**EXERCISE REQUIREMENTS:** Begin with the first line and repeat exactly through the line containing "rng = np.random.default_rng(7)"; leave every image out.

**SOURCE DATA:**

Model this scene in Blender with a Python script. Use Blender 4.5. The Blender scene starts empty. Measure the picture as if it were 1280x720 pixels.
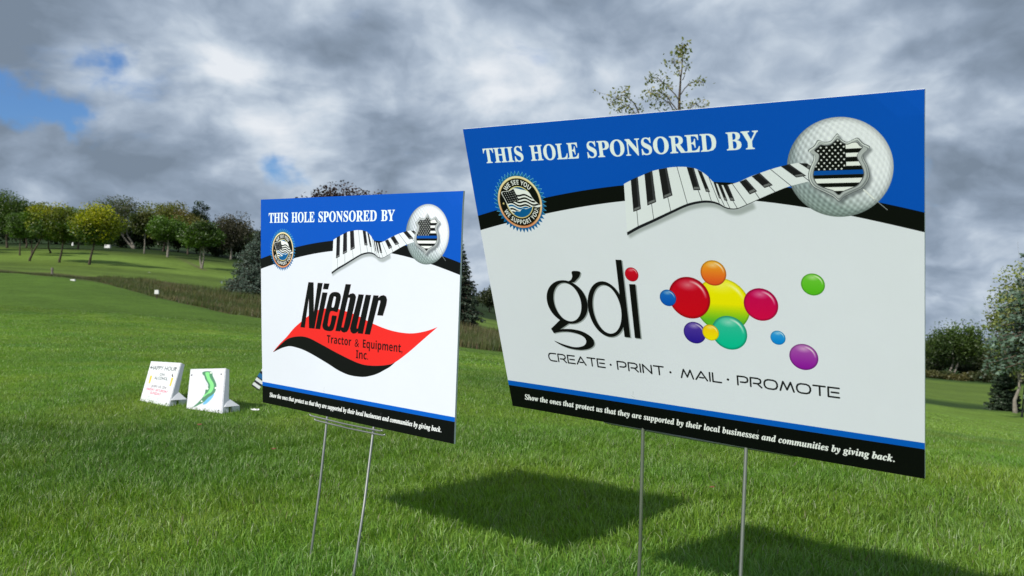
import bpy, math, numpy as np
from mathutils import Vector
sc = bpy.context.scene
COL = sc.collection
rng = np.random.default_rng(7)

# ------------------------------------------------------------------ camera
EYE = 0.52
F = 985.0
PITCH = math.radians(1.0)
cam_d = bpy.data.cameras.new('camera'); cam = bpy.data.objects.new('camera', cam_d); COL.objects.link(cam)
cam_d.sensor_width = 36; cam_d.lens = F / 1280 * 36
cam_d.clip_start = 0.02; cam_d.clip_end = 5000
cam.location = (0, 0, EYE); cam.rotation_euler = (math.radians(90) + PITCH, 0, 0)
cam_d.dof.use_dof = True; cam_d.dof.focus_distance = 1.3; cam_d.dof.aperture_fstop = 13
sc.camera = cam

def ray(px, py):
    """direction of a photo pixel, forward component (camera axis) 1"""
    x = (px - 640) / F; u = -(py - 360) / F
    c, s = math.cos(PITCH), math.sin(PITCH)
    return np.array([x, c - u * s, s + u * c])

def at(px, py, d):
    return np.array([0, 0, EYE]) + ray(px, py) * d

# ------------------------------------------------------------------ view, sun, sky
sc.view_settings.view_transform = 'Standard'; sc.view_settings.look = 'None'
sc.view_settings.exposure = 0; sc.view_settings.gamma = 1
SUN_TO = Vector((-0.787, -0.86, 1.0)).normalized()          # towards the sun: behind the camera's left shoulder
sun_d = bpy.data.lights.new('sun', 'SUN'); sun = bpy.data.objects.new('sun', sun_d); COL.objects.link(sun)
sun_d.energy = 4.3; sun_d.angle = math.radians(1.3); sun_d.color = (1, 0.95, 0.885)
sun.rotation_euler = SUN_TO.to_track_quat('Z', 'Y').to_euler()
sun.location = (-5, -5, 8)

world = bpy.data.worlds.new('World'); sc.world = world; world.use_nodes = True
wt = world.node_tree; wt.nodes.clear()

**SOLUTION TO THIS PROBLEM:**
Model this scene in Blender with a Python script. Use Blender 4.5. The Blender scene starts empty. Measure the picture as if it were 1280x720 pixels.
import bpy, math, numpy as np
from mathutils import Vector
sc = bpy.context.scene
COL = sc.collection
rng = np.random.default_rng(7)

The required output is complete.